Output exactly the lines from the first one down to the line containing "C = scene.collection", inclusive.

------------------------------

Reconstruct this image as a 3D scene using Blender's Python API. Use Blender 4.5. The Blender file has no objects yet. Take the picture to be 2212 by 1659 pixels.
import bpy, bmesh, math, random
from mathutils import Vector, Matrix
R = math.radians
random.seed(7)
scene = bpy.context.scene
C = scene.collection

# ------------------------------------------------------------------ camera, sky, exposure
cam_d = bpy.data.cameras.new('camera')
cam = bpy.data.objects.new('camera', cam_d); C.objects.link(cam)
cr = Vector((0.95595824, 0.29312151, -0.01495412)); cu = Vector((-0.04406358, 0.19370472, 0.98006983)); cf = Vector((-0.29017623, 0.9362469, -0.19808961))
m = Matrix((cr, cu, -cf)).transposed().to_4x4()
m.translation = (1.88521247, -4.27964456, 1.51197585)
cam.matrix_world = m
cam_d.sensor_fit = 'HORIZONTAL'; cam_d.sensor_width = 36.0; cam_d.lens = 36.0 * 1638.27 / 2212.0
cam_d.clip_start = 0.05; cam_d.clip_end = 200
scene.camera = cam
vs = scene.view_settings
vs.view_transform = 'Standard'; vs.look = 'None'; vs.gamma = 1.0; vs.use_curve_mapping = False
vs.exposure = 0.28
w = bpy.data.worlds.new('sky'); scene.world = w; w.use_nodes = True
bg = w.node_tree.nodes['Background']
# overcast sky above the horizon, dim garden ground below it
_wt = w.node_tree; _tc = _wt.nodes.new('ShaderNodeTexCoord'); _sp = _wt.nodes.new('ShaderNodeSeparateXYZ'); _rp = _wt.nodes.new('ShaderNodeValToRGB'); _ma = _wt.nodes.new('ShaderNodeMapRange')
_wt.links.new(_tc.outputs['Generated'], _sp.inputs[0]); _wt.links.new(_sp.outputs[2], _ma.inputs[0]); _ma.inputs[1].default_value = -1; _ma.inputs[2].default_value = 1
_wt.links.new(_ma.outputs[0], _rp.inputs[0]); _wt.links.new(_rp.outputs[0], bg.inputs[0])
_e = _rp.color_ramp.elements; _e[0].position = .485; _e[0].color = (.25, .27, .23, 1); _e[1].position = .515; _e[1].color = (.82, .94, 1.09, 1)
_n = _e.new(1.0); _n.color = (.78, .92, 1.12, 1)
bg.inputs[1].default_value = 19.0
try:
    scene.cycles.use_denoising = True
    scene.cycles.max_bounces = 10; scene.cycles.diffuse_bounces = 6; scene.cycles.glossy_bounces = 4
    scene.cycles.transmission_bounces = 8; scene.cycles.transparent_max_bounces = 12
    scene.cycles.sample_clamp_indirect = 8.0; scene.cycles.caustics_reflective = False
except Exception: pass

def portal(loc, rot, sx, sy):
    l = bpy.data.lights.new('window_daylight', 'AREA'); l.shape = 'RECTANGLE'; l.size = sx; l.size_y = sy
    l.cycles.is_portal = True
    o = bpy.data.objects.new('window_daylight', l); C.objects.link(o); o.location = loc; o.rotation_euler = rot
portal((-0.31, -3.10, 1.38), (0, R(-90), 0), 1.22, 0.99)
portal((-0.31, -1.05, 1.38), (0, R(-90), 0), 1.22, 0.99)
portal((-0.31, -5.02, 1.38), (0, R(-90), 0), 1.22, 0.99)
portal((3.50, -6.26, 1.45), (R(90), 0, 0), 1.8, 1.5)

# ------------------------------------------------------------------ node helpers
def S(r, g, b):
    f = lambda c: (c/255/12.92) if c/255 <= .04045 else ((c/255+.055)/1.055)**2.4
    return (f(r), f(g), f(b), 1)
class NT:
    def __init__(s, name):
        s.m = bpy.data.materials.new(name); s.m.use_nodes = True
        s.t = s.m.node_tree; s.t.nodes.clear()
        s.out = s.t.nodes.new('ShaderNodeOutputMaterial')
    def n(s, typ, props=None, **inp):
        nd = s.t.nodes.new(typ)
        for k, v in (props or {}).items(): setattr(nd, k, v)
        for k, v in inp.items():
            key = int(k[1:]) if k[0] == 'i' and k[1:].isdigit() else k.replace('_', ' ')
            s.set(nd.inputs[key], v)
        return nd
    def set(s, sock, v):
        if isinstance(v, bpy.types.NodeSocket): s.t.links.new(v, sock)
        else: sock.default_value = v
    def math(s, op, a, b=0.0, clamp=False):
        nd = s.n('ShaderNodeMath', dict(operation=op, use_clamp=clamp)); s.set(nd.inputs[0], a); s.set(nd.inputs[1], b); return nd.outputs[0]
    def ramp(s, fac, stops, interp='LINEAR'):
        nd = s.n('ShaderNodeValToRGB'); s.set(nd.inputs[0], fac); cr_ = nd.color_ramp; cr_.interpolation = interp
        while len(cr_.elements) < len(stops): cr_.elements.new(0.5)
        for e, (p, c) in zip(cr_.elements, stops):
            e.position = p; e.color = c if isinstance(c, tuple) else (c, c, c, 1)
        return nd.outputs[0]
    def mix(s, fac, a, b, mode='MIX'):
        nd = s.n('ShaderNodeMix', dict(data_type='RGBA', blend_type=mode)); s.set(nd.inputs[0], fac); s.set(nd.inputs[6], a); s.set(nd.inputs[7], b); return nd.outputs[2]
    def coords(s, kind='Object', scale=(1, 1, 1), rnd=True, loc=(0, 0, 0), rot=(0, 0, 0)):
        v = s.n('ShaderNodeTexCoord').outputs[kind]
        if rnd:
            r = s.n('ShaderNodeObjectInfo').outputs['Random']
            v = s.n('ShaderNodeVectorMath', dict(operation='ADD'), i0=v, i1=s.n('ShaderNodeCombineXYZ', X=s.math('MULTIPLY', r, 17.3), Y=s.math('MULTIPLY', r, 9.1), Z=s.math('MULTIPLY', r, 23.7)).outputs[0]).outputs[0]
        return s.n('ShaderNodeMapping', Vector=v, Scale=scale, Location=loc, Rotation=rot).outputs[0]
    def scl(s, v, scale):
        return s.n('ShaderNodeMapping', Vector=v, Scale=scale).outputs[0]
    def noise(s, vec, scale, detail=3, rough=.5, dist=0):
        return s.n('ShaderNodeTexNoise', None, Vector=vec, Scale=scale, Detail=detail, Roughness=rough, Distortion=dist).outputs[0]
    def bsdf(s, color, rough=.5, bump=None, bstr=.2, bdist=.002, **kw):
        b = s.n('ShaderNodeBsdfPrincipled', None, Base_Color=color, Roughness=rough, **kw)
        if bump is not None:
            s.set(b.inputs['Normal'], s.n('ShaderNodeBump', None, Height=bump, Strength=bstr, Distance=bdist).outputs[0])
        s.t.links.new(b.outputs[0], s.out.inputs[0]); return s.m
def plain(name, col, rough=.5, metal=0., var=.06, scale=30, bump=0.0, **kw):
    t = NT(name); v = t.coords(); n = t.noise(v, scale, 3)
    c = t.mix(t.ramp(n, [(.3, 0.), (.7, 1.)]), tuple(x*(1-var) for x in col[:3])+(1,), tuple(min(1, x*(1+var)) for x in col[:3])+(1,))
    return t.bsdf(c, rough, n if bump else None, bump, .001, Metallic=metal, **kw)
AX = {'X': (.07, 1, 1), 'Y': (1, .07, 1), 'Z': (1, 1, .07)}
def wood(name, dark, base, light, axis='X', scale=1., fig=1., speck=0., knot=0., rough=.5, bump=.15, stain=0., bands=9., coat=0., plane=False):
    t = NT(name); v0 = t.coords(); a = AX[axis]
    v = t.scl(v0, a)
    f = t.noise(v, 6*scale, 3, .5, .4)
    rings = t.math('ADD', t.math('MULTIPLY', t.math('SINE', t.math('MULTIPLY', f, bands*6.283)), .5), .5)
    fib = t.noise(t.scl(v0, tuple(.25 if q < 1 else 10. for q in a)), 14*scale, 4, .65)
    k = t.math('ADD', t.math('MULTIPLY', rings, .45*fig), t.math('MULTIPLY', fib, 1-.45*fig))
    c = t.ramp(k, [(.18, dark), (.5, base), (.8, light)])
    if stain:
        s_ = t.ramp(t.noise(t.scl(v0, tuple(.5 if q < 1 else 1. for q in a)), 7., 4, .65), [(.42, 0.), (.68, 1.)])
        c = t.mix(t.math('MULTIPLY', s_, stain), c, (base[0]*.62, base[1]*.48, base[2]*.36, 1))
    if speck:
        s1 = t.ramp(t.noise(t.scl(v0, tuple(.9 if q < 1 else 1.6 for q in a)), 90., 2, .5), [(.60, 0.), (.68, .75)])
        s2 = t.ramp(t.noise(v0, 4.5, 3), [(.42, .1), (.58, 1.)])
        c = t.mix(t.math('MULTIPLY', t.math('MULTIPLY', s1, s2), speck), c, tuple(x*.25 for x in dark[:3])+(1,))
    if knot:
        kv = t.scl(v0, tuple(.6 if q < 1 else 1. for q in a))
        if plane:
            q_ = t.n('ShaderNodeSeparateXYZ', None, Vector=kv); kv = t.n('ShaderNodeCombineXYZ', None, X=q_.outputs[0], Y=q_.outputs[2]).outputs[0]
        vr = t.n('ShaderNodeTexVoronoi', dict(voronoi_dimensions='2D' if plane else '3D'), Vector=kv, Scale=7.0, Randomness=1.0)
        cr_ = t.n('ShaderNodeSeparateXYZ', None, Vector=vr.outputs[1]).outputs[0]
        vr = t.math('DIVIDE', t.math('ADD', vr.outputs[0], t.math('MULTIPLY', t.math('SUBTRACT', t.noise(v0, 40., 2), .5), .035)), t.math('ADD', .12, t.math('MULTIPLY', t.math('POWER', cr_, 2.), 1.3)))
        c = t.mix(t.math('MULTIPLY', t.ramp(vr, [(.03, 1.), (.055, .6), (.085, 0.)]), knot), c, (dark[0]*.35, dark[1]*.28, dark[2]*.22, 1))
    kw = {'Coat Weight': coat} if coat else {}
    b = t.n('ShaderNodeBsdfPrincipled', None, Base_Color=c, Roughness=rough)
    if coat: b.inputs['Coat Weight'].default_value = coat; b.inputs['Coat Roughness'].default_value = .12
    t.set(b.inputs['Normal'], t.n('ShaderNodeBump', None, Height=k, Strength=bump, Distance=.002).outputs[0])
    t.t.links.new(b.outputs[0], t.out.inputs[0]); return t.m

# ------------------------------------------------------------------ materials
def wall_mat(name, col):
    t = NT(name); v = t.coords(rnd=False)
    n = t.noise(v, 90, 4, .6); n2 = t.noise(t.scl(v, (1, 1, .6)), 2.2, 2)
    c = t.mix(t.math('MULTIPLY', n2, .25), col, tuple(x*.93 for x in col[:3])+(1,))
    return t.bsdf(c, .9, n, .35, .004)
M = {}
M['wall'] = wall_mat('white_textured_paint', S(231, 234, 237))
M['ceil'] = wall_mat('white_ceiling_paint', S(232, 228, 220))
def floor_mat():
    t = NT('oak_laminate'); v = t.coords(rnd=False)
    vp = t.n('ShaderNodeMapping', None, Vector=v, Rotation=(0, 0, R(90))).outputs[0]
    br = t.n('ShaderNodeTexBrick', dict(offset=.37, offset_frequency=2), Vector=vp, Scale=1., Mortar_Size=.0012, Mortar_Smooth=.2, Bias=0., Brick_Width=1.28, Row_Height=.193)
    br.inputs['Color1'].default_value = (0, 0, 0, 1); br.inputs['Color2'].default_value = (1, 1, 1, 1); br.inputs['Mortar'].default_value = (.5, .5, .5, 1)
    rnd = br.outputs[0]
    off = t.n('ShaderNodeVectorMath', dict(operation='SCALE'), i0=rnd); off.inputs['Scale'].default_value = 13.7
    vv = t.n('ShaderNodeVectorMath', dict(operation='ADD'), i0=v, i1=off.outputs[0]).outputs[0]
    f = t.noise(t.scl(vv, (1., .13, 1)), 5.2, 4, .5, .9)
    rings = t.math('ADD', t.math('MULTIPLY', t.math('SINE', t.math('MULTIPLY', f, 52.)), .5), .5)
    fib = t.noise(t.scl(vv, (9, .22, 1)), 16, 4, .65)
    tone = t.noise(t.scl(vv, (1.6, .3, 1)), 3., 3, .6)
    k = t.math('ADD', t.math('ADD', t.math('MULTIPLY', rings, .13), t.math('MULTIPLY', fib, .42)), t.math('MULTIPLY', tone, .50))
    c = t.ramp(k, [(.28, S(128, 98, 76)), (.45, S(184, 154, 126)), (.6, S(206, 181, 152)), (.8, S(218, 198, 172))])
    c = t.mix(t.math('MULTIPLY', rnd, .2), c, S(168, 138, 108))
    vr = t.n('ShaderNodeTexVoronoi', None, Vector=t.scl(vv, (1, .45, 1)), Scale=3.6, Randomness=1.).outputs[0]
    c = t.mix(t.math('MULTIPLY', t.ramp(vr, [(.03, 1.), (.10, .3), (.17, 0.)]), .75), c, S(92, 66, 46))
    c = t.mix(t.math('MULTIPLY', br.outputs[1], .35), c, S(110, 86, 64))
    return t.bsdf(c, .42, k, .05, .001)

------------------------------

**RESPONSE**
Reconstruct this image as a 3D scene using Blender's Python API. Use Blender 4.5. The Blender file has no objects yet. Take the picture to be 2212 by 1659 pixels.
import bpy, bmesh, math, random
from mathutils import Vector, Matrix
R = math.radians
random.seed(7)
scene = bpy.context.scene
C = scene.collection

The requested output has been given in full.